Sin embargo, a diferencia del caso peruano, los guatemaltecos repudiaron en masa este atropello y se movilizaron en contra de forma contundente. Por ello, los militares y el Poder Judicial tuvieron que rechazar las acciones de Serrano, quien, aislado, tuvo que renunciar.

Así, pues, la disolución de los parlamentos no es garantía de instauración de regímenes autoritarios. Pero para detener los ímpetus despóticos, la condición sine qua non es la protesta constante expresada por la mayoría que exige respeto a sus derechos.

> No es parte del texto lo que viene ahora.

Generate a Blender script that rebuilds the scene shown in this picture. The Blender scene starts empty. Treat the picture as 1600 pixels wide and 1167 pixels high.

En Venezuela, desde luego, el control oficialista sobre tribunales y cuarteles supone un desafío más, pero ello no invalida la premisa anterior. Esto último lo escribo trasnochado, obligado a incorporarlo al texto al final de un día que de seguro pasará a la historia venezolana como uno de los más infames. El referéndum revocatorio, desaparecido; la Constitución, también; varios líderes opositores sin poder salir del país. ¿Cómo responderá la ciudadanía a esto? Pronto se verá. No me gusta afirmar que “la democracia está muerta”, y si lo está, pues hay que recordar que es de esos occisos que son aves fénix en potencia: siempre pueden renacer de sus cenizas. Si no, pregunten a los habitantes de las repúblicas bálticas, hoy democracias que pasaron más de medio siglo bajo el yugo soviético. Eso sí, lograr el regreso del gobierno de la mayoría en nuestro terruño es tarea de todos.